I’m fully engaged in the Intellectual Dark Web. Rubin has a point and one that I have been arguing for at least a couple of years on my FB page. What matters most these days is the relationship of liberty to the individual vs. power of the state. That sliding scale is what defines political preferences more than the label Democrat or Republican or Libertarian. Everywhere here in the U.S. this is the only conversation we are really having these days. What is the state’s role in our lives – at a personal level, how we conduct business, what choices we should have (vs. what we are given), etc.

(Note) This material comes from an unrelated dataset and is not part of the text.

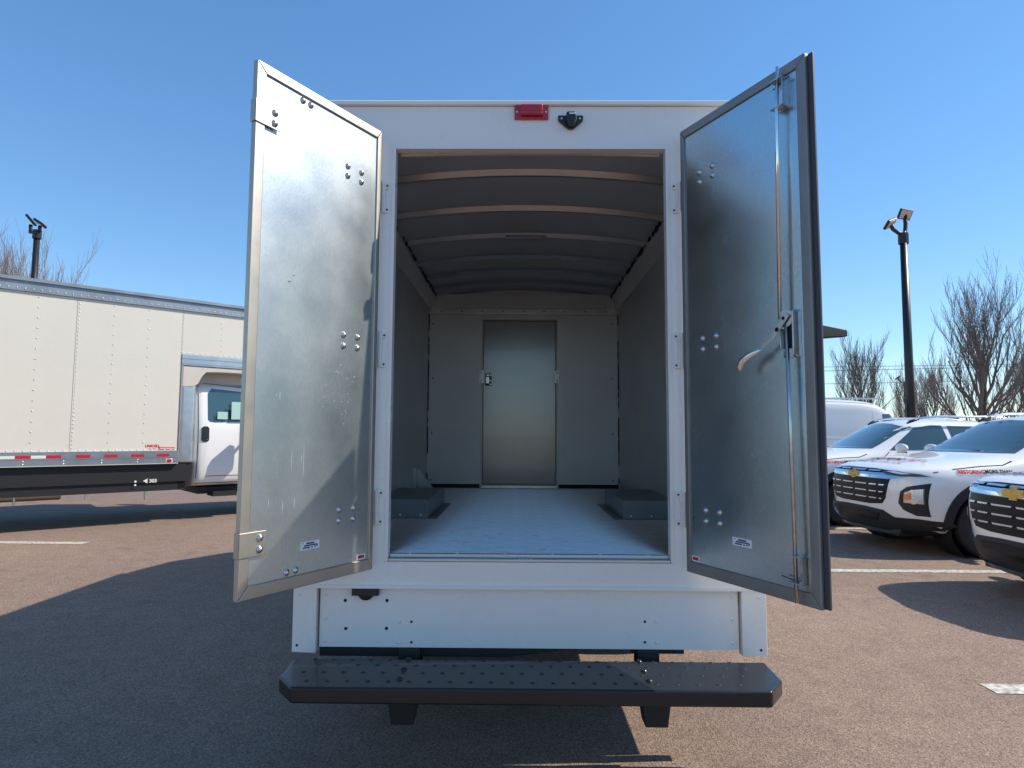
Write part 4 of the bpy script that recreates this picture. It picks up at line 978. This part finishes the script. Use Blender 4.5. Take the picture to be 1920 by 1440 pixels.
# ================================================================= trees
def tree_mesh(seed, H, spread, trunk_r, n_main=9, depth=5, twig=.009, low=.22):
    random.seed(seed); tb = MB(); cb_ = MB()
    top = H*.60
    pts = []; rad = []
    for i in range(9):
        t = i/8; pts.append(Vector((random.uniform(-.03, .03)*H*t*.5, random.uniform(-.03, .03)*H*t*.5, t*top))); rad.append(trunk_r*(1-t*.82)*(1.25 if i == 0 else 1))
    tb.tube(pts, rad, 10)
    def branch(p, d, ln, r, lv):
        n = 4; P = [p]; Rr = [r]; dd = d.copy()
        for i in range(n):
            dd = (dd+Vector((random.gauss(0, .09), random.gauss(0, .09), .07+.035*lv))).normalized()
            P.append(P[-1]+dd*ln/n); Rr.append(max(twig*.6, r*(1-.16*(i+1))))
        cb_.tube(P, Rr, 5 if r > .03 else 3, cap=False)
        if lv >= depth: return
        k = 5 if lv < depth-1 else 6
        for j in range(k):
            t = (j+1.0)/(k+.2); idx = min(n-1, int(t*n)); f = t*n-idx
            q = P[idx].lerp(P[idx+1], f)
            a = random.uniform(0, 2*pi); base = (P[idx+1]-P[idx]).normalized()
            side = base.cross(Vector((cos(a), sin(a), .2)))
            if side.length < .1: continue
            side.normalize(); nd = (base+side*random.uniform(.34, .62)+Vector((0, 0, .10))).normalized()
            nd.z = max(nd.z, .12); nd.normalize()
            branch(q, nd, ln*random.uniform(.46, .68), max(twig, Rr[idx]*.58), lv+1)
    for i in range(n_main):
        t = low+(1-low)*i/(n_main-1); a = i*2.4+random.uniform(-.3, .3)
        p = Vector((0, 0, 0)); j = min(7, int(t*8)); p = pts[j].lerp(pts[j+1], t*8-j)
        out = (1-t)*1.0+.30
        d = Vector((cos(a)*out, sin(a)*out, .75+.3*t)).normalized()
        branch(p, d, spread*(.80-.18*t)*random.uniform(.85, 1.1)+H*.10, trunk_r*(.48-.2*t), 2)
    branch(pts[-1], Vector((.05, 0, 1)), H*.3, trunk_r*.22, 2)
    tm, cm = tb.mesh('trunk'), cb_.mesh('branches')
    tm.materials.append(BARK); cm.materials.append(TWIG)
    zs = max(v.co.z for v in cm.vertices)
    return tm, cm, zs
def tree(meshes, loc, h, rz, label, group='bare trees beyond the car park'):
    tm, cm, zs = meshes
    r = empty('bare_tree', loc, rz, scale=h/zs); tag(r, label, 'tree', group)
    for n_, m_ in (('trunk', tm), ('branches', cm)):
        o = bpy.data.objects.new(n_, m_); COL.objects.link(o); o.parent = r
T1 = tree_mesh(21, 9.3, 3.9, .25, 17, 5, .0095)
T2 = tree_mesh(5, 9.0, 3.6, .22, 15, 5, .012)
tree(T1, (19.6, 24, 0), 9.4, .4, 'large bare tree with upright branches right of the tall lamp post')
tree(T2, (28.35, 50, 0), 10.6, 1.0, 'small rounded bare tree above the white panel van')
tree(T2, (27.8, 40, 0), 7.0, 2.2, 'low bare tree between the tall lamp post and the large tree')
tree(T1, (37.5, 44, 0), 8.8, 3.0, 'bare tree at the right edge, behind the large tree')
tree(T2, (33.5, 52, 0), 7.8, 4.0, 'faint low bare tree behind the left side of the large tree')
T3 = tree_mesh(33, 13.0, 9.0, .34, 34, 5, .015)
tree(T3, (-31.8, 36, 0), 15.2, .2, 'broad bare tree rising above the roof of the cream box truck')

# overhead wires
wr = MB()
for z0, z1 in ((8.3, 8.45), (7.9, 8.3), (6.62, 6.9)):
    wr.tube([(-20, 60, z0+1.2), (5, 60, z0+.2), (29.9, 60, z0), (55, 60, z1+.3), (80, 60, z1+1.2)], .022, 4)
for x in (-20, 80): wr.tube([(x, 60, 0), (x, 60, 10)], .15, 8)
tag(wr.build('overhead_wires', POLEM), 'thin dark overhead wires crossing the sky behind the small trees', 'wires')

Further, the warping of political labels like fascism (which is often incorrectly attributed to the right side of the spectrum) and socialism are labeled without any discipline or understanding of the above concept. The short of it is this: If you agree with more government guidance or authority in your life then you lean left. If you like less, you lean right. The extreme of each position is totalitarianism on the left (with various less severe types to the right of that most extremist manifestation of the left, like Communism, Socialism, and yes, Fascism – which also includes Nazism). Then you reach the center of the political spectrum, which some might say, is truly the independent position of a person who sees tradeoffs between the two opposing viewpoints and often will pick and choose their stances based on their preferences of how to be governed with trade offs for any particular position well considered. Then on the extreme right, the farthest rightward position that exists, is the lack of all laws, also known as Anarchy. To the left of this most extremist rightward state of Anarchy, are labels like Libertarian and Conservative.
The thing that often gets mistaken or misunderstood by those that want to mix up the labels, is that the only dynamic that matters is the relationship of government power to the individual and how much, or how little it has, over us. How that occurs is a matter of tactics by the state and often times something like Fascism is incorrectly attributed to being a right wing power abuse. But that isn’t how the spectrum works when you factor in the only important part of the equation when determining political spectrums and where political orientations fall. In other words, you cannot (on the spectrum of political orientations) go from CENTER > CONSERVATIVE > LIBERTARIAN (all increasingly less laws and power of the state over the individual) and then pop in FASCISM and have that make logical sense. FASCISM is a state where more power over the individual exists from the government and therefore is a leftward leaning phenomenon, closer to Communism and Totalitarianism, and completely at odds with Libertarianism.
But, in order to make this twisted logic stick, people who don’t understand this well commonly refer to Y axis on the X axis of political spectrum in order to somehow place this additional Fascism concept on the right side of the political spectrum, but above the X axis. Which is another way of saying, it doesn’t actually relate to the left to right, and vice versa, determination of Personal Liberty vs. State Power and becomes an utterly arbitrary Y point that anyone can create the criteria for and decide where it sits on this graph.
In any case, I wanted to get this out in some form, because there is a lot of misunderstanding (and outright abuse) of political labels and what makes them meaningful to discussions and a real understanding of the factors involved in determining where any political system exists here in the domestic United States. It is worth understanding as well, that typically European politics are so leftward in general (meaning: they fundamentally agree that a standard baseline of government provisions and control in their life is acceptable and even required), that when they call someone rightwing they often are describing someone who is probably center left here in the U.S. This is because their center of politics is to the left of ours here in the U.S. where their baseline of government oversight and power over the individual is much more accepting as conventionally correct than we do here in the U.S.
Dave Rubin hits this on the head with his analysis here. I’m glad to realize that there are others who are coming to the same conclusion as I have over the last few years on this. Wisdom comes when calling things by their right names, as the saying goes. We’d be much better off if our conversations where consciously aware that this is the essential argument we are having today as a country: Do you want more freedom or less? Do you want more government rules on how to live your life or less? Do you want others to also be more regulated or less?
I know where I stand on this – and probably why you will see me argue for less government authority in our life. As a budding artist, but also a huge freak for Free Speech and options to have on how we want to live our life and spend our money, I fall on the side of liberty and freedom, with all the trade offs of security that entails. I don’t like it when I see the whiff of government starting to encroach on these freedoms, usually where our artists live daily – on the fringes of what is acceptable or not. I hold this to be true even when most artists today don’t realize that the solutions they advocate for government roles in our lives is actually decreasing their long term options and liberty for the sake of some security through the force of law. That part makes me sad, but that’s why we need an Intellectual Dark Web – people committed to discussing and figuring out these essential ideas before we, as citizens, come to blows on things we really shouldn’t have to.